Five Things CPAs Need to Know About Social Media

No. 1: It could change how you do business.

by Rick Telberg
At Large

No one would mistake Alan Vitberg for a wild revolutionary. But the ideas he’s bringing to bear on business strategies at The Bonadio Group in upstate New York could be.

Vitberg is a seasoned and well-respected professional services marketer, who, for the last seven years has been a part of some phenomenal growth at The Bonadio Group, which is based in Buffalo, N.Y., and now has five more offices along the busy corridor toward Albany, the state capital. Of course, he’s working for Tom Bonadio, who founded the firm in 1978 with one partner and his mother, and ever since has charted a course of expansion, innovation and leadership for his firm and the profession.

Vitberg has done award-winning work in marketing, and today he’s looking at the next frontier: social media marketing and how CPA firms can use it.

“Except for the very largest of firms,” Vitberg notes, “accountants have generally lagged behind the curve when it comes to innovations in marketing and marketing communications. Now, we’re in the midst of a revolution where it’s highly likely that those firms who are early social-media marketing (SMM) adopters and innovators will gain competitive advantage down the road.”

Here he’s talking about Facebook, LinkedIn and Twitter. But he goes further. “Web sites as we know them today will disappear,” he says. In their place, Vitberg envisions companies migrating to a new era, call it Web 3.0, in which, “instead of just pushing information out to viewers, sites will be used to create communities where dialogue and engagement with all types of stakeholders will be the norm.” Imagine a cocktail party where all your clients and referral sources can meet and mingle. Your firm may already do it once a year. But now imagine it 24/7/365 online, with your firm as the host.

Firm’s like Bonadio are already doing it. “Webinars are replacing putting fannies into seats for an event; LinkedIn connections are replacing meets and greets, blogs and postings are replacing feature articles, and so on,” Vitberg says. “It’s just that SMM does it faster, with broader reach, more ‘stickiness’ because it will always be out there, more impact on corporate branding and lead opportunities as a result of its search engine optimization capabilities, and more opportunity to initiate conversations.”

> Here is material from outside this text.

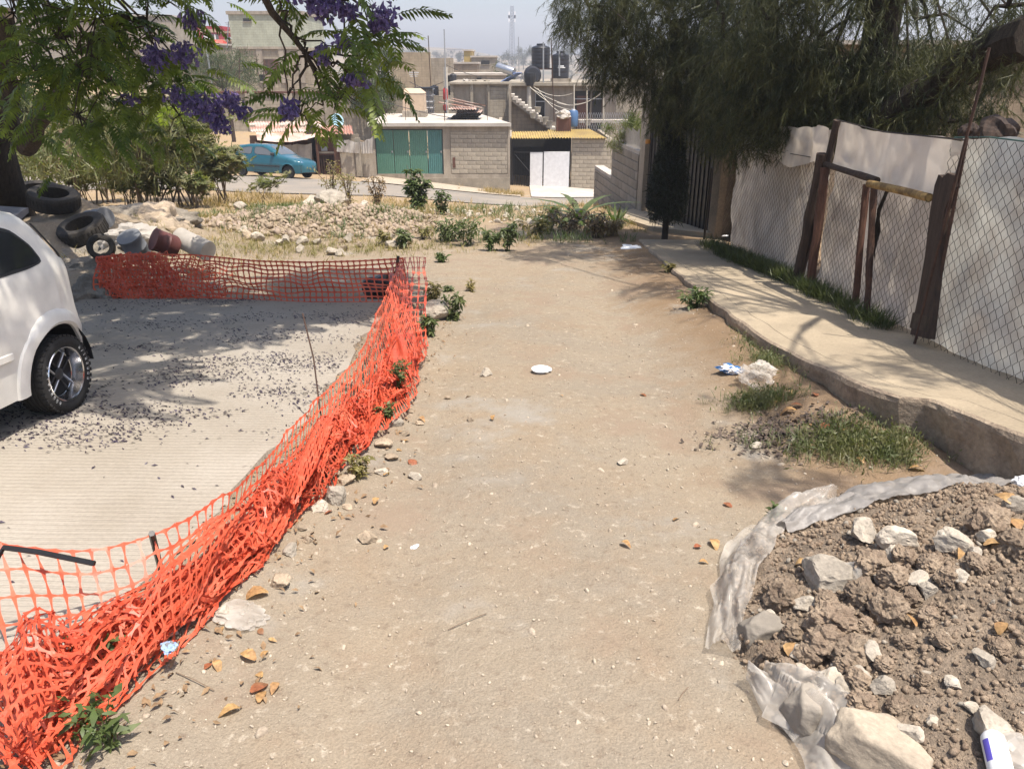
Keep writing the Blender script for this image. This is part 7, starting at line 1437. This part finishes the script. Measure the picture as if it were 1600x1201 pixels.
# --- castor shrubs
def palmate(r_=.13, lobes=7):
    V = [(0, 0, 0)]; F_ = []
    for k in range(lobes * 2 + 1):
        a = -2.5 + 5.0 * k / (lobes * 2); rr_ = r_ * (1 if k % 2 else .42); V.append((rr_ * math.cos(a), rr_ * math.sin(a), -.25 * rr_ + .02 * (k % 2)))
    for k in range(1, lobes * 2): F_.append((0, k, k + 1, k + 1 if 0 else k + 1))
    return np.array(V), np.array([(f[0], f[1], f[2]) for f in F_])
PAL = palmate()
def castor(x, y, h_, w_, nst, nleaf, label, mat=CLEAF, name='castor_shrub', lf_=PAL, sc_=1.0, group=None, cat='shrub', bark=TWIG):
    z = sz(x, y); t = empty(name, label, cat, (x, y, z), 0, group); m = MB(); P_ = []; R_ = []
    for k in range(nst):
        a = random.uniform(0, 6.28); tipp = Vector((math.cos(a) * w_ * random.uniform(.3, 1), math.sin(a) * w_ * .7 * random.uniform(.3, 1), h_ * random.uniform(.55, 1.0))); mid = Vector((tipp.x * .35, tipp.y * .35, tipp.z * .6)); b0 = Vector((jit(.3) * w_, jit(.3) * w_, -.08)); m.tube([b0, mid, tipp], [.011 * h_, .008 * h_, .004 * h_], 5)
        for b_ in range(3):
            e = mid.lerp(tipp, random.random()) + Vector((jit(w_ * .35), jit(w_ * .35), random.uniform(0, .2) * h_)); m.tube([mid.lerp(tipp, .3), e], [.008 * h_, .004 * h_], 4, cap=False)
            if cat in ('weed', ) or mat is WEEDG: e = b0.lerp(mid, random.uniform(.3, 1)).lerp(tipp, random.random() ** 1.3)
            for j in range(nleaf // (nst * 3)): P_.append((e + Vector((random.gauss(0, .13), random.gauss(0, .13), random.gauss(0, .10))) * (w_ / .9))[:]); R_.append((jit(.8), jit(.8), jit(3.1)))
        for j in range(nleaf // (nst * 3)): P_.append((tipp + Vector((random.gauss(0, .12), random.gauss(0, .12), random.gauss(0, .08))) * (w_ / .9))[:]); R_.append((jit(.8), jit(.8), jit(3.1)))
    m.build('stems', bark, t, True); V, F_ = stamp(*lf_, mats(np.array(P_), np.array(R_), rng.uniform(.5, 1.2, len(P_)) * sc_)); tag(link('foliage', npmesh('foliage', V, F_, mat), t), kind='stuff'); return t
def cas_px(px, py, hpx, wpx, *a, **k): p = gs(px, py); D = p.y; return castor(p.x, p.y, hpx / 1210 * D, wpx / 1210 * D / 2, *a, **k)
cas_px(285, 330, 135, 170, 10, 1500, 'broad castor shrub with star shaped leaves left of the rubble'); cas_px(170, 318, 120, 110, 9, 900, 'castor shrub with pale bare stems behind the tyres'); cas_px(75, 312, 90, 120, 9, 900, 'leafy castor shrub behind the big tree trunk'); cas_px(350, 322, 90, 90, 9, 800, 'castor shrub hiding the tail of the teal car'); cas_px(415, 318, 42, 60, 5, 90, 'low reddish castor seedling before the teal car'); cas_px(230, 325, 110, 100, 8, 700, 'tall thin castor shrub between the two broad ones')
SM = quad_leaf(.09, .035, 2, .4, .15); BL = quad_leaf(.30, .012, 3, .5, .1)
cas_px(653, 342, 62, 34, 9, 650, 'dark leafy bush at the middle of the street edge', WEEDG, 'leafy_bush', SM, 1.6); 
for i, (px, py, h_, w_, lab, mt) in enumerate([(520, 318, 60, 50, 'dry weed clump right of the teal car', YGRASS), (590, 332, 55, 40, 'reddish dry weed on the street edge', BROWNW), (692, 350, 45, 30, 'thin grey green weed right of the leafy bush', WEEDG), (865, 352, 30, 24, 'small weed beside the street', WEEDG), (545, 322, 50, 40, 'straw coloured weed behind the rubble heap', YGRASS)]):
    cas_px(px, py, h_, w_, 9, 220, lab, mt, 'tall_weed', SM, 1.1, cat='weed')
for px, py, h_, w_, n_, lab in ((255, 334, 70, 90, 500, 'low castor shrub in front of the broad one'), (310, 336, 50, 60, 260, 'low spreading castor shrub beside the rubble'), (130, 322, 60, 90, 420, 'low castor growth above the tyres'), (205, 330, 60, 60, 320, 'pale castor seedling between the stems')):
    cas_px(px, py, h_, w_, 12, n_, lab)
# weeds of the lip
WL = [(735, 383, 46, 80, WEEDG, 'bushy green weed in the middle of the lip'), (700, 378, 30, 50, WEEDG, 'low green weed left of the bushy one'), (792, 392, 45, 34, WEEDG, 'upright green weed at the front of the lip'), (768, 392, 30, 26, WEEDG, 'little green weed touching the upright one'), (835, 372, 30, 50, YGRASS, 'yellowish weed right of the upright one'), (630, 388, 26, 30, WEEDG, 'pale green tuft at the foot of the rubble'), (600, 384, 24, 26, YGRASS, 'dry tuft at the rubble foot'), (690, 410, 16, 14, WEEDG, 'tiny plant on the lane behind the net corner'), (885, 366, 46, 60, BROWNW, 'brown thorny weed by the palm sprout'), (930, 372, 40, 60, BROWNW, 'brown dead brush near the block wall'), (955, 368, 26, 50, STRAW, 'dry brush at the ramp foot'), (850, 360, 24, 50, WEEDG, 'green weed behind the yellowish one'), (660, 372, 22, 30, YGRASS, 'dry grass weed left of the lip'), (708, 500, 40, 34, WEEDG, 'green weed clump right of the white boulder'), (676, 470, 26, 30, YGRASS, 'yellow green tuft behind the white boulder'), (672, 525, 30, 26, WEEDG, 'weed growing at the net foot below the boulder'),
      (630, 620, 60, 34, WEEDG, 'weed growing through the orange net'), (605, 660, 30, 30, WEEDG, 'lower weed in the net gap'), (560, 745, 40, 44, YGRASS, 'grey dry weed beside the net stones'), (1085, 480, 34, 50, WEEDG, 'dark green clump against the kerb'), (1350, 650, 44, 40, WEEDG, 'round leaved weed at the kerb step'), (1205, 835, 50, 20, WEEDG, 'lone thin sprig left of the soil heap'), (1045, 425, 14, 20, YGRASS, 'small dry tuft near the far kerb'), (700, 455, 8, 8, WEEDG, 'tiny sprout on the lane'), (735, 455, 16, 10, YGRASS, 'thin dry sprout on the lane')]
for px, py, h_, w_, mt, lab in WL:
    p = gs(px, py); D = (p - cam.location).length; castor(p.x, p.y, h_ / 1200 * D, w_ / 1200 * D / 2, 8, 230 if h_ > 24 else 90, lab, mt, 'weed', SM, min(1.1, .12 + .075 * D) if py < 600 else .38, cat='weed', bark=BARK if mt is not WEEDG else WEEDG)
# palm-like sprout
p = gs(905, 350); t = empty('palm_sprout', 'small palm like plant with arching fronds at the end of the lot', 'plant', p); parts = []
for k in range(16):
    a = k * 2.4; mb = quad_leaf(.95, .16, 5, .9, .1); parts.append(xf(mb, (0, 0, .05), (0, -1.0 + .35 * (k % 3), a)))
V, F_ = join_tpl(parts); link('fronds', npmesh('fronds', V, F_, WEEDG), t)
# agave by the wall
p = gs(962, 352); t = empty('agave', 'spiky agave at the foot of the stepped wall', 'plant', p); parts = []
for k in range(12): parts.append(xf(quad_leaf(.42, .06, 3, -.2, .2), (0, 0, .02), (0, -.9 + .25 * (k % 3), k * .55)))
V, F_ = join_tpl(parts); link('spikes', npmesh('spikes', V, F_, WEEDG), t)
# clipped cypress
p = gs(1038, 376); t = empty('clipped_cypress', 'small dark egg shaped cypress on a short trunk before the gate', 'shrub', p); D = p.y; hz = at(1040, 188, D).z - p.z; zb_ = at(1040, 346, D).z - p.z; m = MB(); m.tube([(0, 0, -.1), (.01, 0, zb_ + .3), (0, 0, hz * .8)], [.055, .05, .02], 8); m.build('trunk', BARKD, t, True)
n = 14000; s_ = rng.random(n) ** .8; r_ = .31 * np.sin(PI * np.clip(.12 + .88 * s_, 0, .998) ** .62) ** .8 + .02; a = rng.uniform(0, 6.28, n); q = rng.random(n) ** .35 * r_; P_ = np.c_[q * np.cos(a), q * np.sin(a), zb_ + (hz - zb_) * s_]
V, F_ = stamp(*quad_leaf(.075, .045, 1, .1, .1), mats(P_, rng.uniform(-3, 3, (n, 3)), rng.uniform(.7, 1.4, n))); tag(link('foliage', npmesh('foliage', V, F_, CYP), t), kind='stuff')
# wire post near the pillar
rod('thin_post', [gs(1100, 376), at(1112, 262, 12.2)], .02, DARKM, 'thin dark post with a round top before the tan pillar', 'post')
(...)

For firms that don’t know where to start, Vitberg has five suggestions:

1. Start by integrating video into your Web site. “YouTube is the second most-used search engine in the world,” he says.

2. Institute upward mentoring. “Our younger, more social-media-literate staff should be teaching partners and senior leadership about social media marketing.”

3. Start recruiting online. Social media will soon become the dominant channel for recruiting staff. After all, it’s in social media where you’ll find them.

4. Begin with your own firm first. “Internal uses for social media are not being given the attention they deserve. Why shouldn’t we be using social media to engage and dialogue with employees?” In other words, social media may finally be providing the platform the profession has long sought in knowledge management.

5. Social media marketing needs to be driven by objectives, not tactics. “Once the organization knows what they want to achieve — lead generation, customer service, or trends analysis, for example — objectives can be established and metrics identified.”

But where’s the return on investment (ROI)? In fact, digital marketing is the most measurable tactic available today. But Vitberg goes further even here.

“We face a series of uphill battles in bringing social media into our firms,” Vitberg says, citing intransigent attitudes, skeptics, budget and resource allocations and infrastructure and training requirements.

But the discussion must move soon beyond mere ROI measured by anecdote to solid, quantifiable research. “Perhaps the metric we should be using when discussing social media marketing is not ROI, but ROIn — Return on Influence.”

Interesting thought. But then, it’s always interesting talking with Vitberg.